Congressional Democrats sue Trump over foreign payments
WASHINGTON — Democratic lawmakers are suing President Donald Trump over foreign money flowing into his global business empire.
Almost 200 senators and representatives are plaintiffs in a lawsuit alleging Trump is violating the so-called emoluments clause of the Constitution. It was filed early Wednesday in U.S. District Court for the District of Columbia, the lawmakers said.
The plaintiffs argue they have standing to sue because the clause says only Congress may approve foreign gifts and payments.
“The framers gave Congress a unique role, a unique right and responsibility,” said Sen. Richard Blumenthal, a Connecticut Democrat who helped organize the lawsuit.

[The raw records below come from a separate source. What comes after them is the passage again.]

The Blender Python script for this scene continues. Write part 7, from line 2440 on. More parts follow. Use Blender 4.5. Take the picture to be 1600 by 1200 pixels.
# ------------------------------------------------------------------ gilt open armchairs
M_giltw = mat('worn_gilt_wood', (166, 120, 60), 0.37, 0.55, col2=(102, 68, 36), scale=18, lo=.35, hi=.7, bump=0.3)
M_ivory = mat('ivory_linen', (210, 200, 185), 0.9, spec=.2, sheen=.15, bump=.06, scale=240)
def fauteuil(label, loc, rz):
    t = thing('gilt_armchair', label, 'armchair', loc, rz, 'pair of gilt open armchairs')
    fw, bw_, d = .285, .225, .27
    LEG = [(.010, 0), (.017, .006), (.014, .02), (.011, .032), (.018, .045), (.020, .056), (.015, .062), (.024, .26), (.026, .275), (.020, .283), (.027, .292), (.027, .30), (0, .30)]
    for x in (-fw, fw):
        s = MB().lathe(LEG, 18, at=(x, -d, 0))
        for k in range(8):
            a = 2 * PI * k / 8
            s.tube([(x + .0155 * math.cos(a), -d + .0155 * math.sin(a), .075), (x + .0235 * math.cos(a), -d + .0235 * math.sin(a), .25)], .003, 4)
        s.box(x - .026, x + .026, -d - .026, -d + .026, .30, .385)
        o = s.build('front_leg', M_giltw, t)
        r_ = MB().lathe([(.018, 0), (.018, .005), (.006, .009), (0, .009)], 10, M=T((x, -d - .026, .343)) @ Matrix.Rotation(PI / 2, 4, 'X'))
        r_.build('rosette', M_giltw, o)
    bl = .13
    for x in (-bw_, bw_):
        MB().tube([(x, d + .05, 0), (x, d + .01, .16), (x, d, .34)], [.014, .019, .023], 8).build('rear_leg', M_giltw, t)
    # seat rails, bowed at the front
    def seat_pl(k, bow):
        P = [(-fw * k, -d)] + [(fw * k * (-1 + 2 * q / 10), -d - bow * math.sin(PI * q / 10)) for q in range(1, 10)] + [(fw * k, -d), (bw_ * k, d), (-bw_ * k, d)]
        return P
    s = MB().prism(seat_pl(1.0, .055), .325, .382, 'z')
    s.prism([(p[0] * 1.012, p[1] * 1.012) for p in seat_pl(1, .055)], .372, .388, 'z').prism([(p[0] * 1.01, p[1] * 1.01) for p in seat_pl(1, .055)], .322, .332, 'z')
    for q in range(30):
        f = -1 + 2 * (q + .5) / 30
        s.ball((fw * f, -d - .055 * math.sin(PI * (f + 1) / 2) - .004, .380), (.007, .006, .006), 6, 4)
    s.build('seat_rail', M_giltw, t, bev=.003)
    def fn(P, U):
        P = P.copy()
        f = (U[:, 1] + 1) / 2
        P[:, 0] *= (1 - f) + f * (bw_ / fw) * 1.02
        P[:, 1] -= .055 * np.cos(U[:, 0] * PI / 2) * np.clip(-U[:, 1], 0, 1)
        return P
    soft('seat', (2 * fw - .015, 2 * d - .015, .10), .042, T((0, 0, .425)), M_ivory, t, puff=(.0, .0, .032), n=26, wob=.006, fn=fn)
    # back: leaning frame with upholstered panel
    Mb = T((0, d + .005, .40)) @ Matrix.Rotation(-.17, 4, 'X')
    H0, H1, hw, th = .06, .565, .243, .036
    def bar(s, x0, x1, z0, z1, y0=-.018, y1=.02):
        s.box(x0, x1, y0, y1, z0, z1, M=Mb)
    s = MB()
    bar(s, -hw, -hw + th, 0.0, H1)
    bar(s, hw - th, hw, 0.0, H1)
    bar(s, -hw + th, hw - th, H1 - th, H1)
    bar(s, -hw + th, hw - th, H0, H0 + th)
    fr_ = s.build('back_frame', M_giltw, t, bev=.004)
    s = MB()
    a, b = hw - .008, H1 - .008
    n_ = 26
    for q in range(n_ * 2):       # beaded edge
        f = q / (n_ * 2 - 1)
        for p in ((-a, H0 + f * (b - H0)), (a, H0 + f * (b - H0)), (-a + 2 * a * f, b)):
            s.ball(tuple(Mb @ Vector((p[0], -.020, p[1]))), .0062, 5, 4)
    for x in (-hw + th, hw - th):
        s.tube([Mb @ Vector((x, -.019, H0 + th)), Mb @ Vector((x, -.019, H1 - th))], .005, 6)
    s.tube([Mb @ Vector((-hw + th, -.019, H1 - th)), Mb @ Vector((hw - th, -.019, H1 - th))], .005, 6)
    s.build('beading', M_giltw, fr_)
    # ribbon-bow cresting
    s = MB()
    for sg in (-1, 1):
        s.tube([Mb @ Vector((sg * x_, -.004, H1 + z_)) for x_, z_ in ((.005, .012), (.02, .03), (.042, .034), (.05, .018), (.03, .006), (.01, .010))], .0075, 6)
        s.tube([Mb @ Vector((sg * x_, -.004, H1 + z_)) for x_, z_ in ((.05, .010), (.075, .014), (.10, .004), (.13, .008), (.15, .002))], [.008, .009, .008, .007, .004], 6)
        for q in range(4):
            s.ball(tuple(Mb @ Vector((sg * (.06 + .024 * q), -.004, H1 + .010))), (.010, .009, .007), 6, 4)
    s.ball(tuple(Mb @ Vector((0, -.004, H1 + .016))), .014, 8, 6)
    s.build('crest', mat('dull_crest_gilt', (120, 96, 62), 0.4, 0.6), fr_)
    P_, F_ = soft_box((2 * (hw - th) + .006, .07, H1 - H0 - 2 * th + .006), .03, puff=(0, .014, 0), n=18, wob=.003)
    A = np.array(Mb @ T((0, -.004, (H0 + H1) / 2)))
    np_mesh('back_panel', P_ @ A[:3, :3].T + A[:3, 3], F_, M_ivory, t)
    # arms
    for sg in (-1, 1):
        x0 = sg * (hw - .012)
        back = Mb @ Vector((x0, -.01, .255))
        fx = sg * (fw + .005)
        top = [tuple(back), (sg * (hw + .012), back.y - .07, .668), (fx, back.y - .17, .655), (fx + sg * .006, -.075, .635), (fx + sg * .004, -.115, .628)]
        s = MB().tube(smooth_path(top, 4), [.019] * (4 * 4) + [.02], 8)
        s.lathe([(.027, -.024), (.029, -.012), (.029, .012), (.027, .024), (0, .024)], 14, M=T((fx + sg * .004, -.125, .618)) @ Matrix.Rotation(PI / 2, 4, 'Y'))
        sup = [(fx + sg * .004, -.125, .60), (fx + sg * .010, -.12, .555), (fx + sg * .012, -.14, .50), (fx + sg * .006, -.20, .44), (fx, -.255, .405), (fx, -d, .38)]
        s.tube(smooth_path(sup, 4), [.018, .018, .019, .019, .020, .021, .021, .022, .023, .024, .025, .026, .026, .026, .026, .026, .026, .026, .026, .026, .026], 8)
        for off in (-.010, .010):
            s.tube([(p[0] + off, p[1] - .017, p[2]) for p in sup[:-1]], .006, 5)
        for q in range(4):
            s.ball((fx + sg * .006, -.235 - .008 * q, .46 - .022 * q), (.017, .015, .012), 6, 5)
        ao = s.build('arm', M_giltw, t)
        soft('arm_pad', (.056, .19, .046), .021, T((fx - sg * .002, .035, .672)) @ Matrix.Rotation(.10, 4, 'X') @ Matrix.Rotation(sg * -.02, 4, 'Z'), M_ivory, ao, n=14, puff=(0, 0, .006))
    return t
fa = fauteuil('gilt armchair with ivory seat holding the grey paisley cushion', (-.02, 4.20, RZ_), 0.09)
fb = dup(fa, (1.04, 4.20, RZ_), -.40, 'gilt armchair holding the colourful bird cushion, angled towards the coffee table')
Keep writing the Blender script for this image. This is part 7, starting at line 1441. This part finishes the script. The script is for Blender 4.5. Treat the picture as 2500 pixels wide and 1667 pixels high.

Although Trump turned over control of his real estate development and marketing company to his adult sons and a senior executive, he did not divest from it. That means he stands to benefit financially from the Trump Organization’s profits, including from foreign governments.
Since he’s become president, the Trump Organization has secured dozens of potentially valuable patents, including in China, and collected fees from lobbyists working for Saudi Arabia and other countries using his properties.
The new suit — the third of its kind — says the full scope of foreign payments to the Trump Organization cannot be known because the president has not made public his income tax returns.
This week, two Democratic attorneys general filed a similar claim. Trump and the Justice Department have called these lawsuits baseless.
Rep. John Conyers, a Michigan Democrat, said he and Blumenthal have amassed the “greatest number of congressional plaintiffs on any lawsuit against a president.”
He said they’re taking the action “not out of any sense of pleasure or partisanship but because President Trump has left us with no other option.”